Walter Hieber miał zamiar podyktować coś sekretarce, ale ta była akurat zajęta – Co pani pisze? – spytał Hieber. To dla pana, profesorze. Ach, tak. To w takim razie kiedy indziej. Nie będę przeszkadzał sam sobie.
Po jednym z odczytów Faradaya o indukcji elektromagnetycznej ówczesny minister zapytał go – Cóż za praktyczne korzyści przyniesie to pańskie odkrycie? Tego jeszcze nie wiem – odparł Faraday, ale mogę pana zapewnić, że wkrótce będzie pan z tego ściągał podatki.
Alessandro Volta był wielkim miłośnikiem kawy, którą pił zawsze bez cukru i śmietanki. Kiedy go zapytano, dlaczego pije kawę w ten sposób, odpowiedział – Jeżeli w filiżance nie ma mleka ani cukru, to znaczy, że jest w niej więcej kawy.
Nie ma ludzi niewinnych – powiedział kiedyś kardynał Richelieu – Jeżeli dasz mi sześć linijek napisanych przez najbardziej uczciwego człowieka, to i tak znajdę w nich przyczynę do powieszenia go.

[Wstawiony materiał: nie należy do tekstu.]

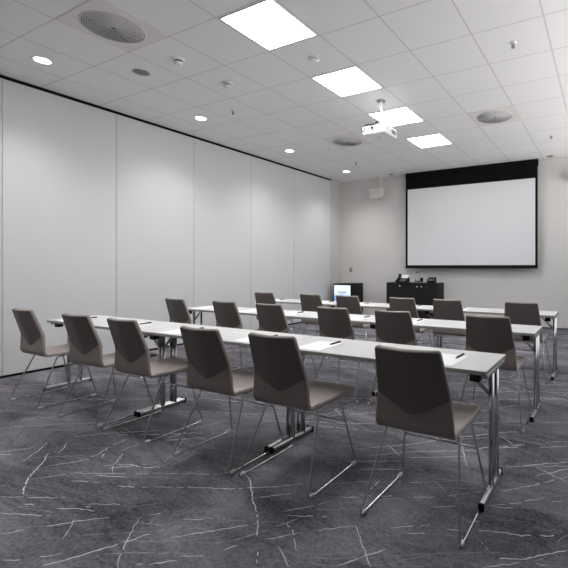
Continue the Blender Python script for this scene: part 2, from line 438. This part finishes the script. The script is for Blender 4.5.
# round swirl vents in square face plates
t0 = thing('ceiling_vent', '', 'air vent')
bm = bmesh.new(); box(bm, -.322, .322, -.322, .322, -0.004, 0.0)
obj('face_plate', bm, 'vent_plate', t0)
bm = bmesh.new(); lathe(bm, [(0.265, -0.0055), (0.262, -0.0045)], seg=48)
obj('backing', bm, 'vent_dark', t0)
bm = bmesh.new()
for k in range(14):
    r = 0.022 + k * 0.0175
    lathe(bm, [(r, -0.0095), (r + 0.0105, -0.0072), (r + 0.0105, -0.0062), (r, -0.0085), (r, -0.0095)], seg=48, cap0=False, cap1=False)
for k in range(16):
    a = 2 * PI * k / 16
    tube(bm, [(0.02 * math.cos(a), 0.02 * math.sin(a), -0.008), (0.262 * math.cos(a), 0.262 * math.sin(a), -0.008)], 0.0022, 5)
obj('louvre_rings', bm, 'vent', t0)
bm = bmesh.new(); lathe(bm, [(0.252, -0.0062), (0.258, -0.010), (0.268, -0.006), (0.268, -0.004)], seg=48, cap0=False, cap1=False)
obj('rim', bm, 'vent', t0)
VL = ['large round louvred air vent at the upper left, nearest the viewer',
      'round ceiling air vent left of the projector, above the left chairs',
      'round ceiling air vent right of the projector, above the screen']
for k, (i, j) in enumerate(((-5, -3), (-5, 3), (-1, 3))):
    x, y = tile_c(i, j); place(t0, k > 0, (x, y, CEIL), 0, VL[k], 'round ceiling vents')

# flush ceiling loudspeaker
x, y = tile_c(-6, -2)
t = thing('ceiling_speaker', 'small round dark flush ceiling speaker between the big vent and a smoke detector', 'speaker', (x, y, CEIL))
bm = bmesh.new(); lathe(bm, [(0.086, -0.004), (0.098, -0.003), (0.1, 0.0)], seg=32, cap0=False, cap1=False)
obj('rim', bm, 'white_plastic', t)
bm = bmesh.new(); lathe(bm, [(0.02, -0.007), (0.06, -0.006), (0.087, -0.003), (0.087, 0)], seg=32)
obj('grille', bm, 'dark_grille', t)

# detectors
def detector(i, j, r, hgt, label, dark):
    x, y = tile_c(i, j)
    t = thing('smoke_detector', label, 'smoke detector', (x, y, CEIL))
    bm = bmesh.new(); lathe(bm, [(r * .82, -hgt * .35), (r, -hgt * .3), (r, 0)], seg=28)
    obj('base', bm, 'white_plastic', t)
    bm = bmesh.new(); lathe(bm, [(r * .42, -hgt), (r * .62, -hgt * .92), (r * .72, -hgt * .6)], seg=28)
    obj('cap', bm, 'white_plastic', t)
    bm = bmesh.new(); lathe(bm, [(r * .66, -hgt * .62), (r * .66, -hgt * .33)], seg=28)
    obj('slot', bm, 'black_plastic' if dark else 'grey', t)
detector(-5, -2, 0.062, 0.062, 'white smoke detector with a black slot, right of the large round vent', True)
detector(-5, -1, 0.058, 0.055, 'small white smoke detector left of the biggest light panel\'s near end', False)
detector(-3, -1, 0.062, 0.03, 'flat white ceiling detector between the two nearest light panels', False)

# sprinkler heads
t0 = thing('sprinkler_head', '', 'sprinkler')
bm = bmesh.new(); lathe(bm, [(0.014, -0.012), (0.034, -0.004), (0.036, 0.0)], seg=20)
obj('rosette', bm, 'white_plastic', t0)
bm = bmesh.new(); lathe(bm, [(0.009, -0.05), (0.009, -0.01)], seg=10)
for s in (-1, 1): tube(bm, [(s * .011, 0, -.012), (s * .017, 0, -.03), (s * .004, 0, -.05)], 0.003, 6)
obj('head', bm, 'grey', t0)
bm = bmesh.new(); lathe(bm, [(0.02, -0.054), (0.02, -0.051)], seg=16)
obj('deflector', bm, 'grey', t0)
SL = ['tiny sprinkler head on the left ceiling above the second downlight',
      'tiny dark sprinkler head on the near right part of the ceiling',
      'tiny sprinkler head on the far right ceiling beside the screen top',
      'tiny sprinkler head on the far left ceiling near the last downlight']
for k, (i, j) in enumerate(((-6, 0), (0, 0), (0, 5), (-6, 5))):
    x, y = tile_c(i, j); place(t0, k > 0, (x, y, CEIL), 0, SL[k], 'ceiling sprinkler heads')

# wall-washer downlights in the cut row by the front wall
t0 = thing('wall_washer_light', '', 'ceiling light')
bm = bmesh.new(); lathe(bm, [(0.06, -0.002), (0.078, -0.006), (0.085, 0.0)], seg=24, cap0=False, cap1=False)
obj('trim_ring', bm, 'speaker_white', t0)
bm = bmesh.new(); lathe(bm, [(0.061, -0.003), (0.061, 0.0)], seg=24)
obj('recess', bm, 'vent_dark', t0)
for k, (x, lab) in enumerate(((-3.5, 'unlit round ceiling fitting left of the screen top, beside the wall speaker'),
                              (0.15, 'unlit round ceiling fitting just right of the screen top'))):
    place(t0, k > 0, (x, 5.03, CEIL), 0, lab, 'unlit fittings by the front wall')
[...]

Wysiadając z taksówki, Wojciech Kossak dał szoferowi dziesięć złotych napiwku – Córka pana profesora dała mi wczoraj dwadzieścia – mruknął szofer. Ona może, bo ma bogatego ojca. A ja jestem sierota.
Ktoś spytał Schönberga, jak mu idzie praca pedagogiczna w zakresie kompozycji – Znakomicie, odpowiedział. Znowu udało mi się zniechęcić do komponowania jednego ucznia.
Pewnego razu w szkole nauczyciel był bardzo niezadowolony z przyszłego uczonego, Wiktora Weisskopfa i powiedział mu – Ty nie znasz żadnych dat. Ja znam wszystkie daty, tylko nie wiem, co się wtedy wydarzyło.